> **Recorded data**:
-*-*-
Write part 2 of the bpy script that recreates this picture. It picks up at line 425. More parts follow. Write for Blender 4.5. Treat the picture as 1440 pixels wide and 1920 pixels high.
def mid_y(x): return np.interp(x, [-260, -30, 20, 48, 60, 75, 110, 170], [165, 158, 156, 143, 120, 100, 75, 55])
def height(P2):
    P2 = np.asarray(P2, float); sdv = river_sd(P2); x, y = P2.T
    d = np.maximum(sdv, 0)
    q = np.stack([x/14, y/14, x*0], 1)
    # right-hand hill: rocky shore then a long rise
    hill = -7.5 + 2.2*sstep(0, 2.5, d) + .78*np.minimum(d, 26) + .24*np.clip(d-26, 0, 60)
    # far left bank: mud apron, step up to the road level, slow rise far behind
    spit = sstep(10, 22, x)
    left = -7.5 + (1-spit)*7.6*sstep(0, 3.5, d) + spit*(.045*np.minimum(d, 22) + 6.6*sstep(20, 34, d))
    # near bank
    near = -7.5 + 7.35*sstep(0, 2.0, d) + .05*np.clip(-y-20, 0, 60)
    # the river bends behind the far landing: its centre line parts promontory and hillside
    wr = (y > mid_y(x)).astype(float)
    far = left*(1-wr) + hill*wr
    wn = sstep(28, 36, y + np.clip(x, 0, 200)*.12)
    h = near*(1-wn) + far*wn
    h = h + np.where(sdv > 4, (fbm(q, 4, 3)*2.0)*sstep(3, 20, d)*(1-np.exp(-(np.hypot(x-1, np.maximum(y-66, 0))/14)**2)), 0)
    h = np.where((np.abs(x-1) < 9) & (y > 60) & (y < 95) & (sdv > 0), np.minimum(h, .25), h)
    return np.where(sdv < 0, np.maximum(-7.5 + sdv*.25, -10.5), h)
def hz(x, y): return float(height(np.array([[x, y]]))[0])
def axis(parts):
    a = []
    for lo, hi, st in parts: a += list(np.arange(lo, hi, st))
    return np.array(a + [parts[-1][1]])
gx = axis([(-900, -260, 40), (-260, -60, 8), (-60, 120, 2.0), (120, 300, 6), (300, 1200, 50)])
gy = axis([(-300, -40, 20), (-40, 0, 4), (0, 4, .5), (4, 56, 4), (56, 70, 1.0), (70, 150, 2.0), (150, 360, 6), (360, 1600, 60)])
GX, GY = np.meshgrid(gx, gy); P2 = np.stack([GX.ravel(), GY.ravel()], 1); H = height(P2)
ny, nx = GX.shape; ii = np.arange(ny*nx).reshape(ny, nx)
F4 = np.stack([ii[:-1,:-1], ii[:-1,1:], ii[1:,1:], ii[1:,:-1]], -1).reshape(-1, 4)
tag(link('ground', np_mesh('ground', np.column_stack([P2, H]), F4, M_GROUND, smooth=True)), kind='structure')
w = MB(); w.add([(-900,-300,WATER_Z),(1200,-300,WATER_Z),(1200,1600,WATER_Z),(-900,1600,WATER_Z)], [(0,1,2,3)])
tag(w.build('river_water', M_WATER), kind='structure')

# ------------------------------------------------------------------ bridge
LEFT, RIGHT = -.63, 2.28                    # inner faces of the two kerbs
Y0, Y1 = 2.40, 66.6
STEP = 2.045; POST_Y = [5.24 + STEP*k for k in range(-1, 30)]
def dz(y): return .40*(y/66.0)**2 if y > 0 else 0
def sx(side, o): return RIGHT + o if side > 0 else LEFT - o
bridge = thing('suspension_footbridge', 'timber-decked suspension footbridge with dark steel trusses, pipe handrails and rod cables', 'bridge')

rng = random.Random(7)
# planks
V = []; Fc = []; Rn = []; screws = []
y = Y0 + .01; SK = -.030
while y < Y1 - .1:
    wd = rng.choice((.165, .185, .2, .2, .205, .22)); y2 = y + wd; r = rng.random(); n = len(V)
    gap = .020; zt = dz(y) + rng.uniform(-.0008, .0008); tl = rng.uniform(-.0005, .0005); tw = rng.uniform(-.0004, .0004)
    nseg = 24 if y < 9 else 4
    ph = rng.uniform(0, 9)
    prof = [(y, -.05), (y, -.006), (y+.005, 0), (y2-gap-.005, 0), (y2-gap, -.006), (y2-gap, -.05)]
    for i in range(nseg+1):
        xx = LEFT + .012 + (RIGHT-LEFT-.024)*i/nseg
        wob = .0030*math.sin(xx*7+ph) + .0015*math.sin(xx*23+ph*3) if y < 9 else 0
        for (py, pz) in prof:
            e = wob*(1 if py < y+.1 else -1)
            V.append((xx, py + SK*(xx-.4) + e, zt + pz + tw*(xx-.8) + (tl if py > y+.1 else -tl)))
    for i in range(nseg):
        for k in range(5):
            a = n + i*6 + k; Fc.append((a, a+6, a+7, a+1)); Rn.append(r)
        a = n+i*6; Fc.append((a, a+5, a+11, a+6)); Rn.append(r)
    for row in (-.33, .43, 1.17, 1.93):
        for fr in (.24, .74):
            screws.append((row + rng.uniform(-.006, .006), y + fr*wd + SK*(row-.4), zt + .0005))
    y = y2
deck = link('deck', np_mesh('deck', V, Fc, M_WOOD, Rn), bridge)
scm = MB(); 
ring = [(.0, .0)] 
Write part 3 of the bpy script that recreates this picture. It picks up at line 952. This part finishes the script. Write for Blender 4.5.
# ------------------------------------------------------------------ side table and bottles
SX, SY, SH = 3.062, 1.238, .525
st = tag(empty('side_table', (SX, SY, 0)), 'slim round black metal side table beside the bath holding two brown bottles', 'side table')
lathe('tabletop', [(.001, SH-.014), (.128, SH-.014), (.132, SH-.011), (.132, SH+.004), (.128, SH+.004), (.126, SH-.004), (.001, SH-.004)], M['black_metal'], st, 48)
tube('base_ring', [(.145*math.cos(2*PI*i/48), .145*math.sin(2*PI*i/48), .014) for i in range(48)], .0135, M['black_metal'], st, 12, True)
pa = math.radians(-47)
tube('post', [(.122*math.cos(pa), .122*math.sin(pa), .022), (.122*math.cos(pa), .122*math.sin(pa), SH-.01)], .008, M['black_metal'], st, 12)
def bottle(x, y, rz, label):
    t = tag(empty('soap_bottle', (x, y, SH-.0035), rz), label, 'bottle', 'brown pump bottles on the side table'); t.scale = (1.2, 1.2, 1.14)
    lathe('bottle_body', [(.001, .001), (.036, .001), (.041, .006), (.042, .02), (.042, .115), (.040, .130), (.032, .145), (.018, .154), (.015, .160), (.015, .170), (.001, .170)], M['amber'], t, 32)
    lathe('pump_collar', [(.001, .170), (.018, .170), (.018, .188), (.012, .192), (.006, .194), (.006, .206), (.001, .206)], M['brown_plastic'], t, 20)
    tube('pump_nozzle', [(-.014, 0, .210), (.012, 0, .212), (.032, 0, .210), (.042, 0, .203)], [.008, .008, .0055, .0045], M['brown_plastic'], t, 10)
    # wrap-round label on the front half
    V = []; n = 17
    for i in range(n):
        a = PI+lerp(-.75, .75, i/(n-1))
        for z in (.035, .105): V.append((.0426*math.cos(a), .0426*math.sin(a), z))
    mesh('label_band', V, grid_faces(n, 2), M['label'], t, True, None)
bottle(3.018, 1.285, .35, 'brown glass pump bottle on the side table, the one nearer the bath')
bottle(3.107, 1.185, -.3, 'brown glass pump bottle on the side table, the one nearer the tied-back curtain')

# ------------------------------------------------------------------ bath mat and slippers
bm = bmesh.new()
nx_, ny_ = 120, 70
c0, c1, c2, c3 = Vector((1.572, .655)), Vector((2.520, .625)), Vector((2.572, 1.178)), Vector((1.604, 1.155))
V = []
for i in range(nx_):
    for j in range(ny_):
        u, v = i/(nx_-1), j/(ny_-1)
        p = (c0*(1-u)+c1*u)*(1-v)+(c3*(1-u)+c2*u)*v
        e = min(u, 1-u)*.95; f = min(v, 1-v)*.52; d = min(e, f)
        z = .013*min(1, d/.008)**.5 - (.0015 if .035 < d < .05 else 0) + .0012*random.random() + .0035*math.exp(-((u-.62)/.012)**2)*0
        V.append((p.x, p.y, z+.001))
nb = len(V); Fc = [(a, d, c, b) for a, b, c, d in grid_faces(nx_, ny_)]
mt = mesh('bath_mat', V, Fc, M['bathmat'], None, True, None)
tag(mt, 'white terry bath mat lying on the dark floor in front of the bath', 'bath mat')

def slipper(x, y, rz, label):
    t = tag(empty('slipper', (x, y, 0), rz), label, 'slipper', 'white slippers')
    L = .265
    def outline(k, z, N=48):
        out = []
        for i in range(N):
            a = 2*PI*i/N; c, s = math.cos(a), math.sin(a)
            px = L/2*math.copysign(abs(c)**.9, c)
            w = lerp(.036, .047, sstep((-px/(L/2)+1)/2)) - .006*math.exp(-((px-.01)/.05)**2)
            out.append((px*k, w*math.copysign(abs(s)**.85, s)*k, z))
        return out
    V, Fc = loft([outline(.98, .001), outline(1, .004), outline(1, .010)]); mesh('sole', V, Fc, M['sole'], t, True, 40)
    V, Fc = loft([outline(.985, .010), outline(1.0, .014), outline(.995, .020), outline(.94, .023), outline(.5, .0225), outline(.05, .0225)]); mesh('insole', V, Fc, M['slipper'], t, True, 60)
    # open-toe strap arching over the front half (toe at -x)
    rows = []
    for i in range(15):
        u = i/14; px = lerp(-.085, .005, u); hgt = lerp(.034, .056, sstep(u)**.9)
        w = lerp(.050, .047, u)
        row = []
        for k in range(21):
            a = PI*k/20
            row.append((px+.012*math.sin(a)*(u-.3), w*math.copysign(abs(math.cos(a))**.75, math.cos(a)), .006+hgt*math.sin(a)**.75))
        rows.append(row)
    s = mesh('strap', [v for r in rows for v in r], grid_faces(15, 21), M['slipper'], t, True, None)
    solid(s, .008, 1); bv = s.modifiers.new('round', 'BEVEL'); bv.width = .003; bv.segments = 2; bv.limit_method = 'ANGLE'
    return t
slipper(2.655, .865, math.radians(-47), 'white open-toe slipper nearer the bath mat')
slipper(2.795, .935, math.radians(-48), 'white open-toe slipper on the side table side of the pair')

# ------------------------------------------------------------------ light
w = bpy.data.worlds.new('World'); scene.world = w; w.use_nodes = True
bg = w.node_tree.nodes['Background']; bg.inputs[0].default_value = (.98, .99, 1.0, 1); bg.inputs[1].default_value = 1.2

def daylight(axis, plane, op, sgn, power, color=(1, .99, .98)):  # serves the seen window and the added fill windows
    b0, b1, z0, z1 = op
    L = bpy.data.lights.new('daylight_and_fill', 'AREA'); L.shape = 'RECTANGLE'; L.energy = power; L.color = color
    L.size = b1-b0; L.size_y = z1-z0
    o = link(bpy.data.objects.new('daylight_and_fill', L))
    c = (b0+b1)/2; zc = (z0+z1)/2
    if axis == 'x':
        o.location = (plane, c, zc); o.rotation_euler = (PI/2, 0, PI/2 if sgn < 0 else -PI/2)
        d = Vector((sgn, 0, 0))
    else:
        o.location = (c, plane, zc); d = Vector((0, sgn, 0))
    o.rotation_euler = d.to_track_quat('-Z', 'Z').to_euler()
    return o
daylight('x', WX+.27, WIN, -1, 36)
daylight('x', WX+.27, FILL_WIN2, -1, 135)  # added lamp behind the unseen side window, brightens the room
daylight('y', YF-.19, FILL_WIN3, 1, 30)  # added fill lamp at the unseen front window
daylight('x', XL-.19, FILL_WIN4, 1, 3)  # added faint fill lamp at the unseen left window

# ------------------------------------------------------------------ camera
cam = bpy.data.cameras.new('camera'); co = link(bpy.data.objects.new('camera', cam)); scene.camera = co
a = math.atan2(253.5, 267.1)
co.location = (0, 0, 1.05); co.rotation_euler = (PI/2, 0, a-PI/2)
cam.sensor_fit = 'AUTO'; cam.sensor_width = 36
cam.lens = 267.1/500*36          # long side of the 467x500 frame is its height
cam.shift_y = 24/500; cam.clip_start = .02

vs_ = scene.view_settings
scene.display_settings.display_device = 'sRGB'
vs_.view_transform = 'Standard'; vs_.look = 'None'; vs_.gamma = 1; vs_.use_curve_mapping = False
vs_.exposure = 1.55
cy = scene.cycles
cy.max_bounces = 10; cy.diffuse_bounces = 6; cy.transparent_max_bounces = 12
-*-*-
Find the lines above that include the string "picks" and copy them.

Write part 2 of the bpy script that recreates this picture. It picks up at line 425. More parts follow. Write for Blender 4.5. Treat the picture as 1440 pixels wide and 1920 pixels high.
Write part 3 of the bpy script that recreates this picture. It picks up at line 952. This part finishes the script. Write for Blender 4.5.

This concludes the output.